-- Start AVAILABLE DATA --

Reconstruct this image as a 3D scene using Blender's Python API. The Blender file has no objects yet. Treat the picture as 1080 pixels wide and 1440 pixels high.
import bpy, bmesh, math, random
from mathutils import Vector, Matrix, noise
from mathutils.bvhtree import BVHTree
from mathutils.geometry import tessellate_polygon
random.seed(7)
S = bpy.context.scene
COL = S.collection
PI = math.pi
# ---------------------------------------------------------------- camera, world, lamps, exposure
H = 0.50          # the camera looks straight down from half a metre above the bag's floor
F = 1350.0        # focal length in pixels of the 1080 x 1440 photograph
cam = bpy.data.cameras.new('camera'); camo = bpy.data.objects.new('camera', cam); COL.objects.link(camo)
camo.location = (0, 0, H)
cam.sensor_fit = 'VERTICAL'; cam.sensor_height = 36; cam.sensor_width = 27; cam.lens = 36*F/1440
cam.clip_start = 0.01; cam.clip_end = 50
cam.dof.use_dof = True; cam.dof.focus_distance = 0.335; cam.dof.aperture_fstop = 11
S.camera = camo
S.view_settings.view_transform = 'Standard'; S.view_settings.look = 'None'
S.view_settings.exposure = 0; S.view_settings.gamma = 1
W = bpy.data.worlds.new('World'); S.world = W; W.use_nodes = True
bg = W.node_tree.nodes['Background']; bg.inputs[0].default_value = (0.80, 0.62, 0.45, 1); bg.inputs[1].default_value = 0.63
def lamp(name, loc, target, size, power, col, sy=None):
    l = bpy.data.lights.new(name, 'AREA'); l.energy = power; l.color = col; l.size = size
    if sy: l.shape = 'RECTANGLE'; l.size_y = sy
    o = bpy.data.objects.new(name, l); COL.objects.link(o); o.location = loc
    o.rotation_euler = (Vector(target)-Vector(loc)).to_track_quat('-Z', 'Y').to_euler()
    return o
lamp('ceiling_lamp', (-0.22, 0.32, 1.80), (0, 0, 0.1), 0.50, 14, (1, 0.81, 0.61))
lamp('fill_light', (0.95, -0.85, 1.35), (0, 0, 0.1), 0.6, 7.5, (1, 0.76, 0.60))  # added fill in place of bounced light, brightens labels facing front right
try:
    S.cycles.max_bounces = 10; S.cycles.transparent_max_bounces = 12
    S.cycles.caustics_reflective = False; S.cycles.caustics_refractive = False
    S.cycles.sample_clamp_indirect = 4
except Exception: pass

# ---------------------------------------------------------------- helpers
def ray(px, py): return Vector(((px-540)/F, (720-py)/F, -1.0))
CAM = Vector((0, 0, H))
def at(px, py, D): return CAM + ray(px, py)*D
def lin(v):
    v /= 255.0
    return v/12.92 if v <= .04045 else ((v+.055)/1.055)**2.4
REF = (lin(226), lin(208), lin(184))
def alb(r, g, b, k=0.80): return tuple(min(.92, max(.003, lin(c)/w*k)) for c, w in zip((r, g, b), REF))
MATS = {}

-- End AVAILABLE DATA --

◆ PROBLEM TO WORK ON
Copy out each line in the listing that has the word "scene".

◆ SOLUTION FOR THIS EXERCISE
Reconstruct this image as a 3D scene using Blender's Python API. The Blender file has no objects yet. Treat the picture as 1080 pixels wide and 1440 pixels high.
S = bpy.context.scene